The first speaker’s focus then shifts to the emperor, who has risen early and sits on his throne at the city’s main gate, wearing his crown. The first speaker is told that the emperor is waiting to welcome the barbarians’ leader and has even prepared a scroll of the most important names in the city.

Then the first speaker notices the consuls and praetors, officials appearing in their finest public dress, adorned with various items of dazzling jewelry. He is assured that the barbarians are impressed with such displays of wealth and power. The first speaker also notices that the city’s “distinguished orators” make no show and present no speeches. He is informed that barbarians find “rhetoric and public speaking” boring.

Then the public mood shifts, and the first speaker is bewildered by the sudden seriousness of the people, who are now leaving for home and seemingly lost in reverie. The second speaker answers that it is because “night has fallen” and the barbarians still have not arrived. Indeed, word has come from “the border” that the barbarians no longer exist. The first speaker ends the poem wondering what will happen without the barbarians, since they were a “kind of solution.”

Forms and Devices

The poem proceeds by asking what seem like simple-minded questions that are put to a well-informed authority on the significance of public events. Yet the rudimentary quality of the questions enables Cavafy to describe the setting with maximum objectivity, since the questions are based purely on observation and on a desire to understand events, without interpreting too quickly. Each answer to a question thus elaborates some aspect of the setting, of what it means to wait for the barbarians. By asking questions, the first speaker is able to lay bare the assumptions of the second speaker, the public officials, and the populace. As a result, the dramatic impact of the scene is enhanced: It comes alive by the gradual revelation of details and explanations.

The major device of the poem is irony. Although the first speaker seems naïve, and the second, by comparison, sophisticated, in fact, no one in the city (as the conclusion implies) is acting on solid information. Instead, they are all behaving according to their expectations of what they think the barbarians will be like. At the same time, the populace and their leaders are exposing their own sense of futility. Neither the senate nor the emperor provides any positive action. In their passive roles they are like the people they lead—waiting for the intervention of an external force.
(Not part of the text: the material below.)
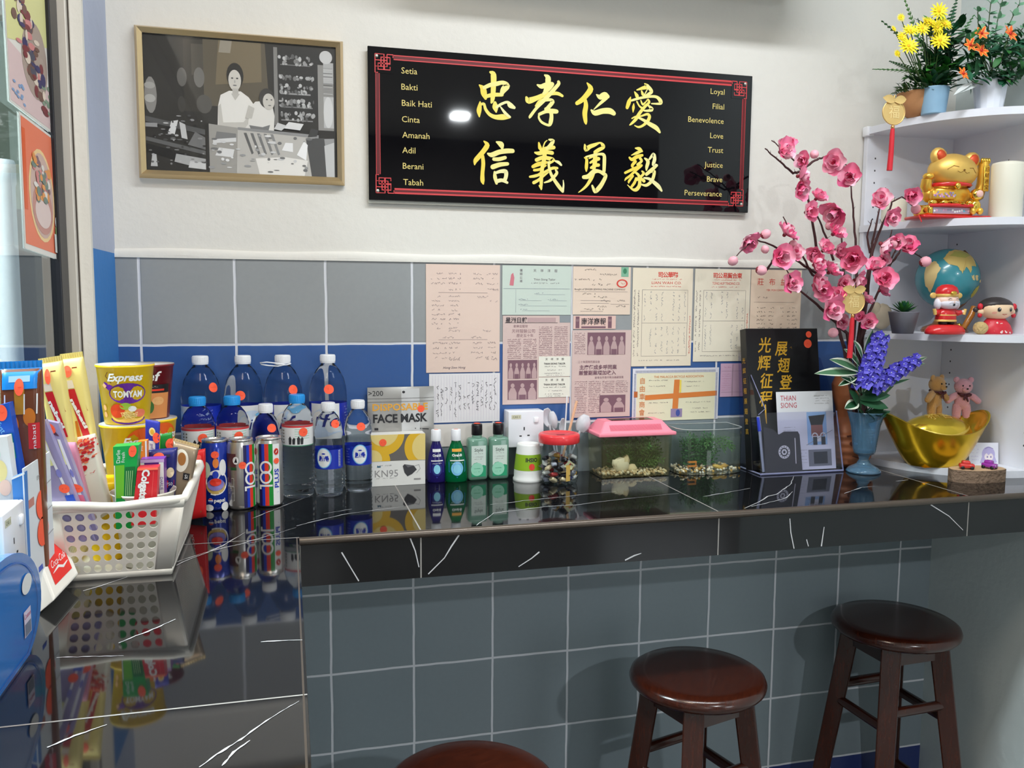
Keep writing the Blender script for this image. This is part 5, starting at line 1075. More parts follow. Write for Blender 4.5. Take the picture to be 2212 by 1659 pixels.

The dialogue form of the poem also enhances its irony, since the format of questions and answers would seem to provide some resolution of certain issues—or, at the very least, a full exploration of the issues—as in Plato’s dialogues. Yet, just the contrary is true: No matter how many questions are asked, the same answer is always given, which makes a mockery of the dialogue form, since no new knowledge is acquired.

The imagery of the poem enforces the notion of a complex civilization, wealthy and cosmopolitan, that has stagnated. It can dress itself up to awe the barbarians, but it cannot act for itself. Nowhere does the poet explicitly state his opinion. On the contrary, he prefers understatement and irony, allowing adjectives such as “embroidered,” “magnificent,” and “elegant”—used to describe togas and jewelry—to convey the grand, yet inert, quality of this civilization, which at this point in its development can do no more than display itself.